Published: April 30, 2004

PPBSO reforms amateur solo scoring system

The Pipers & Pipe Band Society of Ontario (PPBSO) this summer will launch a dramatically different approach to scoring amateur solo piping competitions.

Replacing the traditional and often contentious points system, where each competitor’s performance is allocated points on a scale of one to 100, the new method calls for judges to place each competitor in quadrants. Each quadrant denotes how well the competitor performed in relation to the overall expected standard of the grade in which s/he competed.

While every competitor will be placed in an appropriate quadrant, the judge will designate the top six in the competition, awarding first through sixth prizes.

For example, a judge would check “Level 4” on the score sheet for a competitor playing at the top level of his or her grade; a piper playing at a very good standard would be marked “Level 3”; one who needs considerable improvement in one or more areas, “a Level 2”; and a competitor not meeting the standard for the grade would be assessed “Level 1.”

Score sheets will include a description of each level, as well as an expanded area for the judge’s comments.

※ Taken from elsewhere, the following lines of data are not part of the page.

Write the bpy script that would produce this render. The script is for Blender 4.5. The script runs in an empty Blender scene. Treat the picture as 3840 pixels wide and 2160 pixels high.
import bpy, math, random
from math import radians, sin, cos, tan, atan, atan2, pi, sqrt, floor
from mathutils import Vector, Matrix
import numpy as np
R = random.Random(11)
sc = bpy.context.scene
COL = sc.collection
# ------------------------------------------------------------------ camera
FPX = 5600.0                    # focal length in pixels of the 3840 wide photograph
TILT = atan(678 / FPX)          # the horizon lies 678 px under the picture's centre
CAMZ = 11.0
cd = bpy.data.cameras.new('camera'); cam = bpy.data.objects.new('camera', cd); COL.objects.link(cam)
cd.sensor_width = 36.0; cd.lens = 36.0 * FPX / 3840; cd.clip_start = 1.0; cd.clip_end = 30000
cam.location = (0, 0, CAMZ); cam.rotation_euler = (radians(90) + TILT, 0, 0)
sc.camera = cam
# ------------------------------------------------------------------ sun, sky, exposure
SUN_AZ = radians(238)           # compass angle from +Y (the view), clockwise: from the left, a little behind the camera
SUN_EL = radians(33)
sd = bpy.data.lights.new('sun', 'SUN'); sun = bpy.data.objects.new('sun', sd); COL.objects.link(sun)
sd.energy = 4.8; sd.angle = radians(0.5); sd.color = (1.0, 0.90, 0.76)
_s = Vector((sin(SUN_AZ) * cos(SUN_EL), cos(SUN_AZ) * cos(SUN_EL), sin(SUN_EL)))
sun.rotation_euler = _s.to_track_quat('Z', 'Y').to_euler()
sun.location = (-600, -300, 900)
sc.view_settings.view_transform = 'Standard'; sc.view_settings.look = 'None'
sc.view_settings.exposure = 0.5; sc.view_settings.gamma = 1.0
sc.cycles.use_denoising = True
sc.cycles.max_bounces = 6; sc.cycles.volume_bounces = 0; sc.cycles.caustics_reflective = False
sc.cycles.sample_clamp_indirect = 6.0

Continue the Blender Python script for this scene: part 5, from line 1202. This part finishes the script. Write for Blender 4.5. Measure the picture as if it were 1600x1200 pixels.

The implementation of the new system is intended to alleviate confusion and acrimony that can arise from the traditional point system. At the whim of judges, a competitor with relatively equal performances may receive a mark of 60 in a contest one week, and 90 the next. It also eliminates the embarrassment that young competitors experience finishing last in an event, with their mark publicly posted.

If the system proves successful, the PPBSO will be able to determine with better accuracy whether a competitor should be up- or down-graded at the end of the competition season.

The new system will apply only to amateur solo piping competitions in its first year, but, according to the PPBSO, may be applied to solo drumming and professional piping, depending on its success. Solo drumming and professional piping will continue the existing points system.

The inspiration for the model comes from now common grading practices in the Ontario public school system. Students are now longer given letter grades or percentage marks, and their work is instead assessed in terms of expectations within their grade level.

The quadrant grading system originated with and was developed by the PPBSO’s Music Board, and was then passed to and approved by the organization’s executive. The model will be discussed in detail at the PPBSO’s Adjudicators Seminar on May 29.